Esta es una gran forma de democracia, un cordón umbilical en el que dialogan la élite y el pueblo mientras anda inspirado Lucas Vázquez, como en este último baile. Es un espectáculo de magia blanca que seduce a los valientes y que hoy se me revela.
Me sorprendió, en las gradas, que mi acompañante al clásico estuviese misteriosamente tranquilo: cocinaba dentro el buen presagio. Se puso hasta poético. “Mi vida son amores perdidos, salas de cine vacías y el Real Madrid ganando en primavera”.
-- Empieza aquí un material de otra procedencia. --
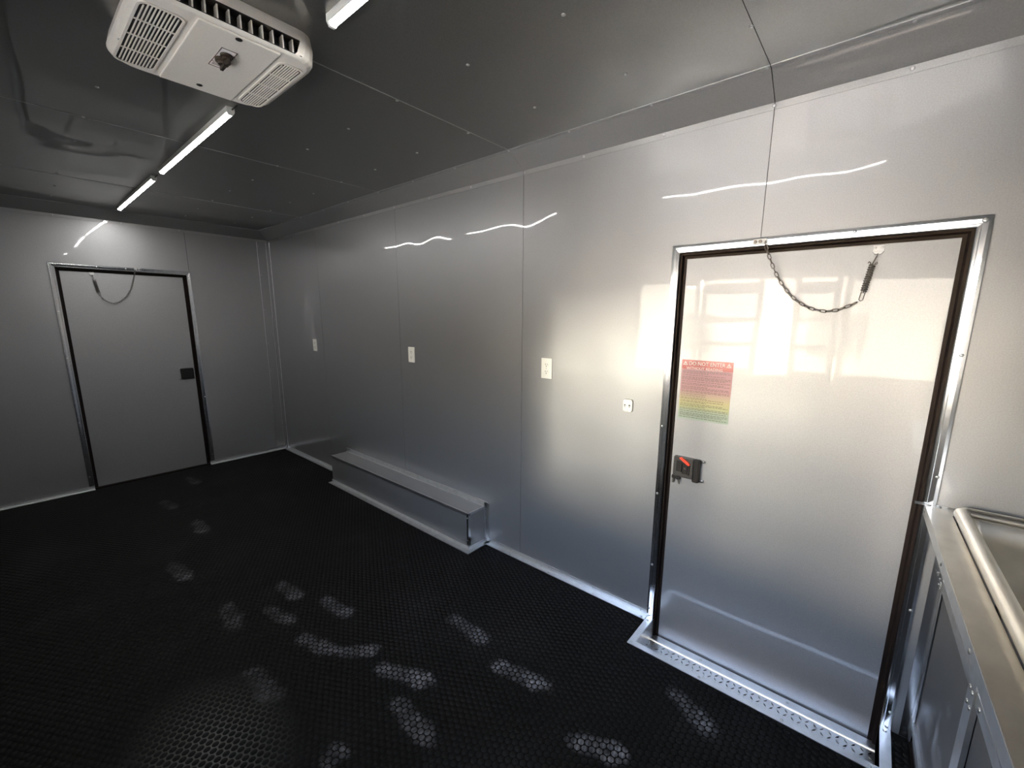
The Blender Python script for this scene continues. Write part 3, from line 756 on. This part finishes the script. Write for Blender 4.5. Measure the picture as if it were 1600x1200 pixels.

Supongo que al final es lo de siempre.
Entrar escéptica a una fiesta y salir siendo consciente de que merece la pena pertenecer a algo vivo e indomable. Algo que se escapa a toda lógica, algo muy parecido al amor y a la sorpresa y al carisma que embauca hasta a los extraños, como un milagro de pie: cuando todo acaba y ya has ganado, siempre piensas que nunca pudiste perder. Ya apenas recuerdas cómo te acorralaron con dos goles como dos clavos de Cristo. Te los quitaste sin mucho esfuerzo y bajaste de la cruz caminando, pensando en echarte una chaquetilla, porque aún refresca, pensando en besar el escudo y a la novia o en salir a bailar mal en la ciudad que nunca duerme.
Quien lo probó, lo sabe.
Si fuésemos ricos, no hubiésemos sentido nada diferente a lo que hemos sentido hoy.